O’Brien noted that although REITs are potentially impacted by increased costs of bank debt capital, they’re also blessed with access to many types of capital, with the ability to raise public debt or even tap the renewed CMBS markets as it comes back.

"REITs have a number of alternatives at their disposal to navigate some of the uncertainties created by financial regulatory reform," he said.

The CRE Finance Council’s main concern is that that regulatory reform does not, in effect, nip the fledgling recovery of the CMBS market in the bud. That securitization market was beginning to show signs of life in the form of a couple of successful offerings at end of 2009 with several more issues reportedly pending.

The private equity side is where regulatory reform has created a great deal of uncertainty, and some would suggest, opportunity, O’Brien said.
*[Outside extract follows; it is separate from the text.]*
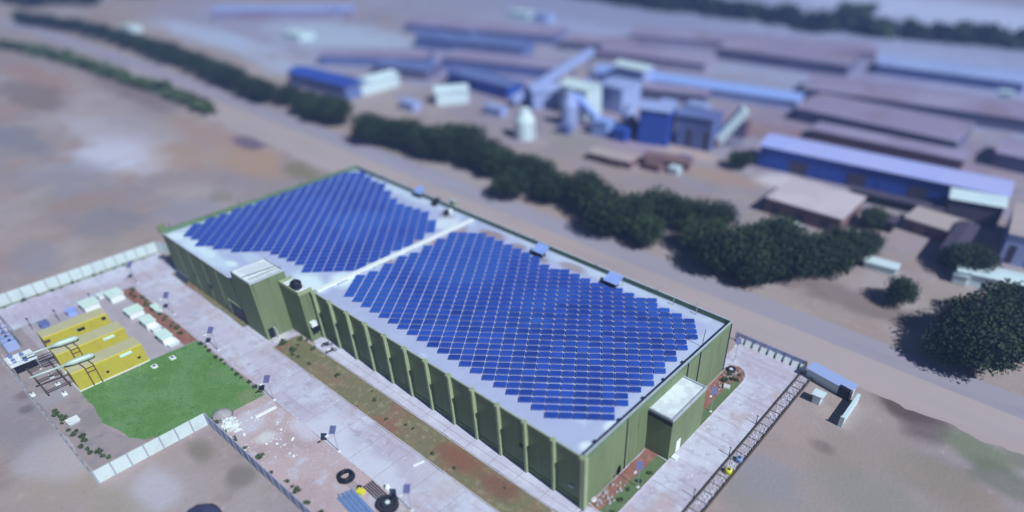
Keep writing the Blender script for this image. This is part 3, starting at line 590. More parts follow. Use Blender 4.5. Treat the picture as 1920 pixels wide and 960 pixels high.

Reform will have a big impact on banks’ involvement and co-investment in private equity fundraising for commercial real estate.

O’Brien noted that banks are in the process of determining the future of their real estate fundraising operations, and some are deciding to sell. Citigroup sold its real estate investment business to Apollo Global Management LP in March. ING Groep and reportedly, Morgan Stanley are evaluating the potential sale of their real estate fund businesses.
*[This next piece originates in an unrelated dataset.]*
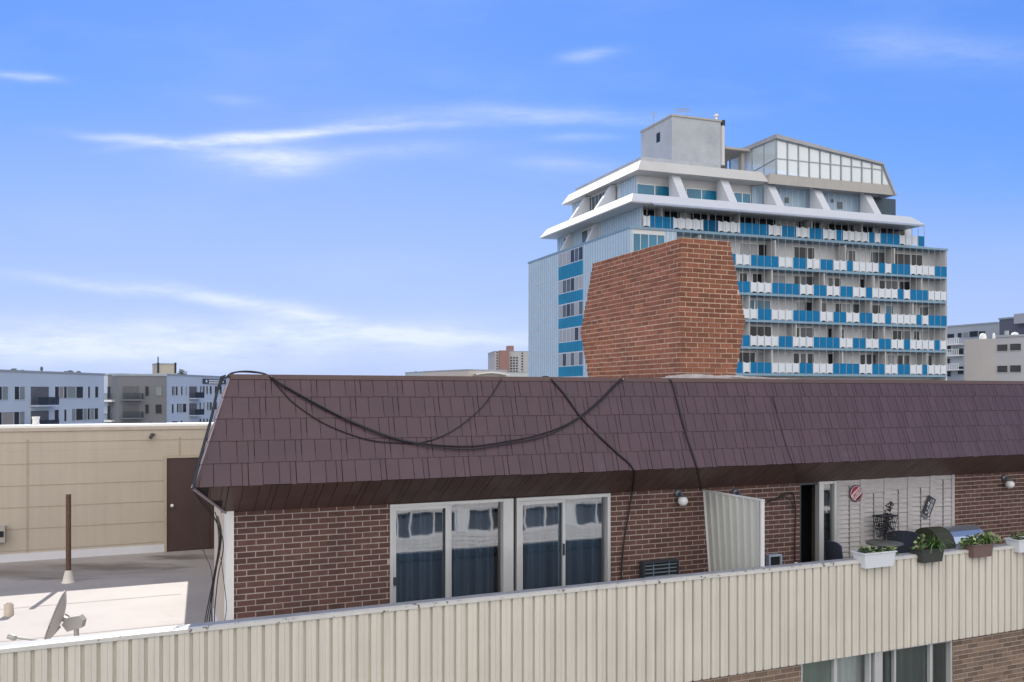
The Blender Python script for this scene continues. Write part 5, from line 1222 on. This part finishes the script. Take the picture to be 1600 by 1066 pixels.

While the impact on private equity real estate and fund sponsors that are banks and regulated financial institutions is potentially very significant, "they’re going to have a long runway to deal with it," O’Brien said.

"The legislation takes into consideration the impact of trying to unwind or sell this component of banks’ business in this type of environment. Nonetheless, it does create a level of uncertainty around the future of these bank-sponsored real estate funds and how banks will be able to exit them."

"If a bank is sponsoring a private-equity fund, I think the bank is going to think through how they’re going to adjust their business to be in compliance with regulatory reform -- and whether that involves selling their real estate private equity arm or in effect reconstructing their investments so they have less capital at risk," O’Brien said.

That presents a tremendous opportunity for those with the means to build scale by acquiring existing fund platforms from banks, along with the related talent and access to investors.

The other big open question is how banks will handle future construction and development lending, which comprises a significant portion of the troubled loans the banks have in terms of exposure to commercial real estate, O’Brien said.

"Regulatory reform is going to create ongoing challenges to obtaining construction financing and it’s going to make that financing more expensive," he said. While there’s no new construction lending going on right now, "at some point, supply constraints will trigger more development, and that’s where we’ll really see the impacts."

What happens next?

"Accounting rules and the gray areas will be debated," Miller said. "Rating agencies will want clarification on liability and until these issues are resolved, we will see a tepid and measured response by lenders," Miller said. "Still we are seeing traditional, yet conservative underwriting come back at traditional LTVs, for example 75%. We will simply have to get used to using real equity to finance real estate."